Eat
Eat chocolate Guinness cake for St Paddy’s Day Ireland

If there’s a dessert that perfectly sums up St Patrick’s Day in Ireland, it’s probably the one that looks suspiciously like a pint. We’re talking about the chocolate Guinness cake (ofc); dark, rich and topped with a creamy white frosting that mimics the foamy crown of a freshly poured Guinness. You can’t see us right now, but we’re smacking our lips together.

The cake itself is gloriously indulgent. The stout deepens the chocolate flavour rather than making it taste like beer (sorry to anyone hoping for a boozy sponge), resulting in something dense, slightly malty and unapologetically decadent. It’s the sort of bake that has won over everyone from cookbook royalty like Nigella Lawson and Yotam Ottolenghi to Irish food hero Donal Skehan, which is about as solid a recommendation as you can get in the baking world.

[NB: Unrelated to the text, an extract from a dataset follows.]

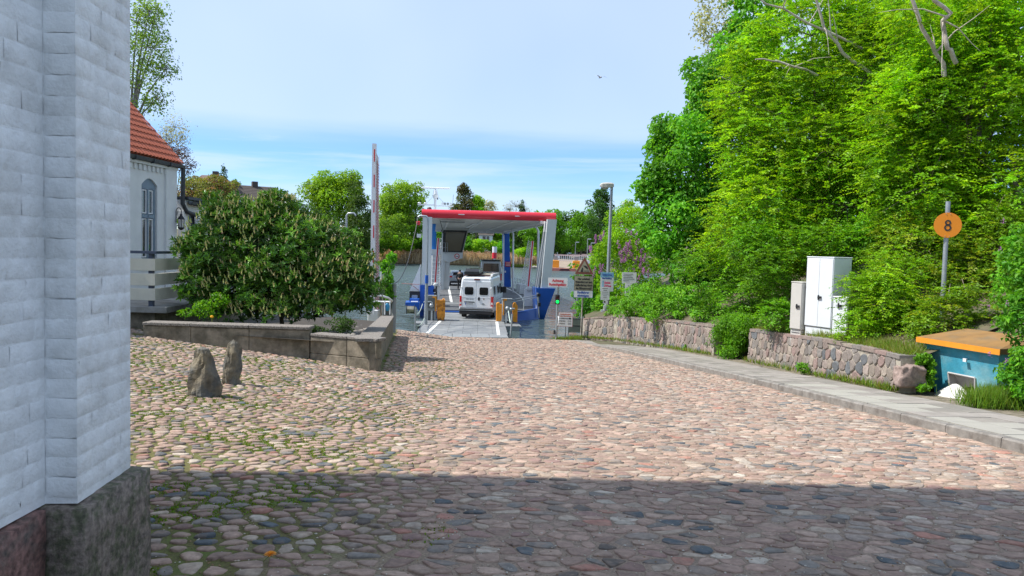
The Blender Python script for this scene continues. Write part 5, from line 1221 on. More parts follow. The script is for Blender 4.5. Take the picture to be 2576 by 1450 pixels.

Of course, eating it in Ireland just hits differently. On Inis Mór, the largest of the rugged Aran Islands along the Wild Atlantic Way, you can tuck into a slice at Teach Nan Phaidí, a cosy cottage café where the journey to get there (ferry and tiny plane) only makes the cake taste better.

Prefer your cake with a side of glamour? The afternoon tea at Anantara The Marker Dublin serves a version shaped like a perfect pint. Meanwhile in Cork, Alchemy café and bookstore pairs its homemade take with excellent coffee and an artsy, book-lined vibe.

Which proves one thing; in Ireland, even the cake comes with a head.

St Patrick’s Day falls on March 17th in 2026.